Sunday, January 27, 2008

As Mind Goes Round

young mindful movements
Originally uploaded by d nelson

Misty fog greets these Plum Village, winter retreat days, freshly moistening me and everything else outside. My heart beats joyfully, walking from Upper to Lower Hamlet in this star-lit, early morning darkness. The Assembly of Stars meditation hall is set up with purple mats and cushions arranged in rows, facing forward towards the alter and large stained glass colorfully depicting the Buddha, his father, and the buffalo boy. Translation boxes for French and English are available for our mini jacks. We are treated to inspiring, poetic and profound teachings by Thich Nhat Hanh, today in Vietnamese. For more images click on the one above.
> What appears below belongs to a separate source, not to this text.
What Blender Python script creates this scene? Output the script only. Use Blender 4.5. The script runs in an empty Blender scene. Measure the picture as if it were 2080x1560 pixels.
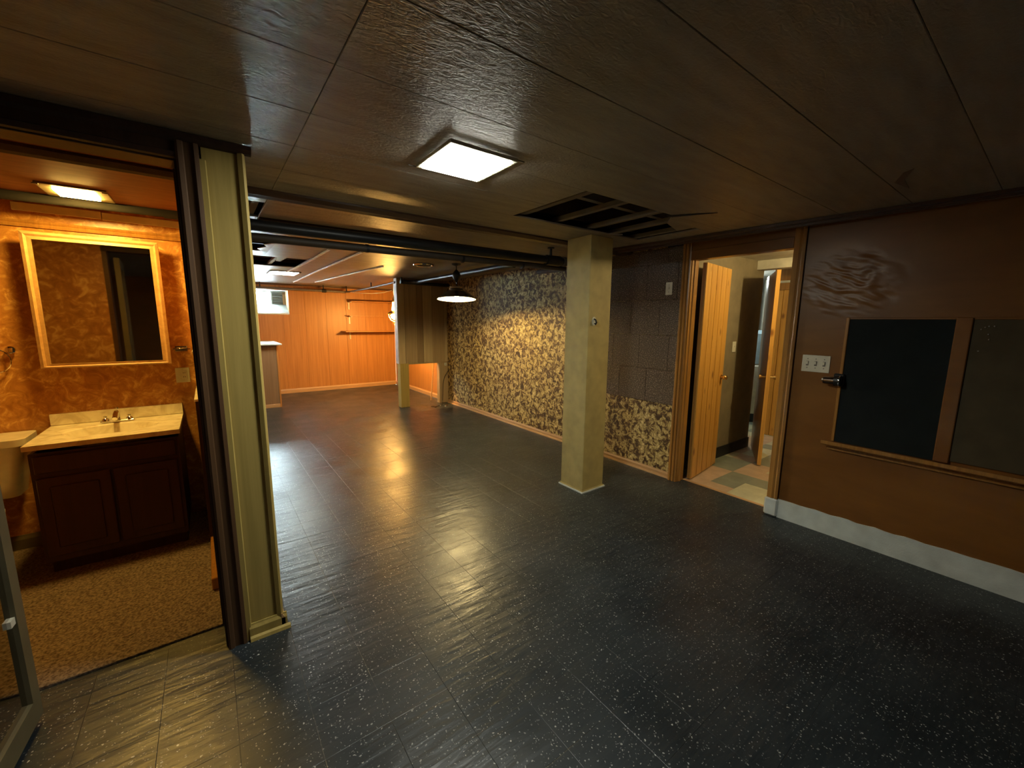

A series of talks is given to the monastic and lay sangha on the Golden Lion lesson from the Avatamsaka Sutra; a fascinating Buddhist scripture depicting the path of the Bodhisattva and a mystical vision of Reality. The essence of these talks is Inter-being, emptiness, the one contains the all, and, eternity is present in each moment. The five teachings from ten schools of Buddhism are skillfully compared. We sit in gratitude as Thay convincingly details the argument that the mind is like a painter, creating the images and colors of our individual and collective consciousness. Whether we see heaven or hell is up to us; we can paint it beautifully or ugly.

Comparing the Buddhist and Christian perspectives on the purpose of our existence was also inspiring. Thay detailed how in western thinking God created humans and the rest of the universe from nothing, with the aim of doing His will. There will be a judgement, and an end. While in the eastern perspective we come from a beginning-less beginning, where time and space are simply constructs of the mind, and there is no end, only continuation. Our purpose is karma, the continuation of actions. We have actions of body, speech and mind. Our mind action is motivated by intention, and the history of our intention is now our way of looking. So often what we see is a misperception. “Are you sure?” That is why the first way out of suffering is right view. Recognizing our nature of inter-being. Choosing the Kingdom of God, in this moment, rather than the hell realms. We are already what we seek. I can come back to my state of happiness, well-being and peace, and not keep looking for these things somewhere in the future. I can have hope that those I know, and those who I don’t know, can also find peace in themselves, and in the world, now, and not in another life.

Many precious walking meditation opportunities with Thay and the sangha, weekly, even in the rain, over brown and grey oak leaves, which had been green, majestically held up to the sky when I was last here in August. We kept fit with mindful movements, stretching and strengthening. The winter retreat each week had formal and informal lunches, which ended with compassionate prayers and chanting the three refuges for the sick and the dead. Quite a privilege for me to be refreshed in France with so many friends. Thay will be in Hanoi this May; another chance to visit with happy friends.